Wednesday, February 06, 2019

Elderly and disposable

More than 50,000 people have died waiting for care while ministers dither over long-awaited plans to overhaul the funding of social care, a charity has claimed.

Age UK estimated that 54,000 people – or 77 a day – have died while waiting for a care package in the 700 days since the government first said in March 2017 it would publish its social care green paper, which has since been delayed several times.
Age UK said tightening eligibility for council-funded social care meant 626,701 people – 895 a day – have had requests for social care refused since March 2017. More than a million older people had developed an unmet care need in that time, such as needing help with washing or dressing, it added.
The claim came as a cross-party group of MPs warned that the government was “in denial” about the perilous state of English local authority finances – a crisis driven by a growing demand for the care of vulnerable adults and children. The Commons public accounts committee (PAC) said that after eight years in which central government funding had halved, councils were under “enormous pressure” just to maintain essential services. MPs accused ministers of having no meaningful plan to ensure local authority finances were sustainable in the future. Overall spending by local authorities on services fell by 19.2% in real terms between 2010-11 and 2016-17, according to the report.
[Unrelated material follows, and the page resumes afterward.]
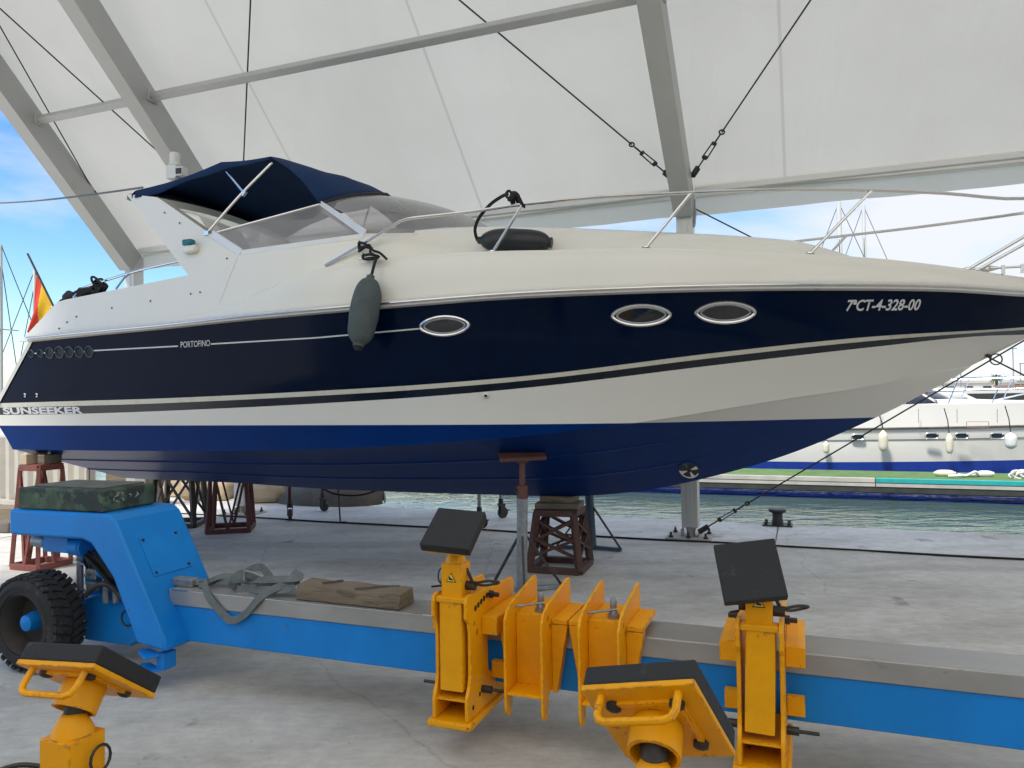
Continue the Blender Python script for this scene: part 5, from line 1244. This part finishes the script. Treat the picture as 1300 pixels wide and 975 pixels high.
# ------------------------------------------------------------------ pontoon across the basin
PF = Frame(at_z(1112, 607.5, -.15), -21); PF = Frame((PF.o.x, PF.o.y, 0), -21)
M['wetfloat'] = pmat('dark wet float', (.035, .04, .035), .6, var=.3, vs=3)
pn = thing('pontoon', 'long floating pontoon with green turf and teal edging in front of the white yacht', 'pontoon', PF)
mb = MB(); mb.box((2, .85, -.33), (34, 1.70, .26)); mb.build('float', M['wetfloat'], pn, smooth=0, bevel=.02)
mb = MB(); mb.box((2, .87, -.17), (34, 1.62, .05)); mb.build('turf_deck', M['greenturf'], pn, smooth=0)
mb = MB(); mb.box((9.5, .02, -.19), (19, .09, .10)); mb.build('edging', M['teal'], pn, smooth=0, bevel=.01)
mb = MB(); mb.box((-7.52, .02, -.19), (15, .09, .10)); mb.build('edging', M['palestone'], pn, smooth=0, bevel=.01)
mb = MB(); mb.box((9.5, .015, -.285), (19, .06, .07)); mb.box((-7.52, .015, -.285), (15, .06, .07)); mb.build('kerb_board', M['palestone'], pn, smooth=0)
def roll(label, px_, py_, L_, r_, mt='ivory', yaw=-18):
    p = PF.world(PF.px(px_, py_, z=-.14)); o_ = MB().lathe(fender_prof(r_, L_), MX.Translation((-L_ / 2, 0, r_ * .9)) @ MX.Rotation(R(90), 4, 'Y'), 16).build('dock_fender', M[mt], None, smooth=60)
    o_.location = (p.x, p.y, -.145); o_.rotation_euler = (0, 0, R(yaw)); return tag(o_, label, 'fender')
roll('pale fender lying on the green pontoon, left of the white hose', 1199, 604.5, .42, .075); roll('white fender lying on the green pontoon next to the coil of rope', 1250, 605, .36, .07, 'white2', -5)
p = PF.world(PF.px(1226, 606, z=-.14)); mb = MB(); random.seed(9)
mb.tube(catmull([V((-.34, .05, .03)), V((-.15, -.04, .05)), V((.05, .05, .04)), V((.2, .0, .12)), V((.28, .06, .05)), V((.1, .1, .03)), V((-.1, .12, .05))], 6), .028, 8)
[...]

Councils have warned that adult social services services are under strain because of £7bn cuts to care budgets since 2010. An estimated £700m of social care cuts were made by English councils over the past few months alone, although the government announced £650m of extra social care funding for next year in the autumn budget. There is widespread concern in local government that the funding squeeze, coupled with rising demand for adults’ and children’s social care services could push more authorities into insolvency.
Caroline Abrahams, charity director of Age UK, said: “These tragic new figures demonstrate just how many older people are now suffering from the government’s failure to act decisively on social care. No one can say whether some of those who have died might have lived longer had they received care, but at the very least their final weeks and months might have been more comfortable and their families’ lives made easier had they been given more support.”

1 comment:

aberfoyle said...

Who dare ignorant,too locked in their hans manipulation,to notice the cripple staggering for a seat.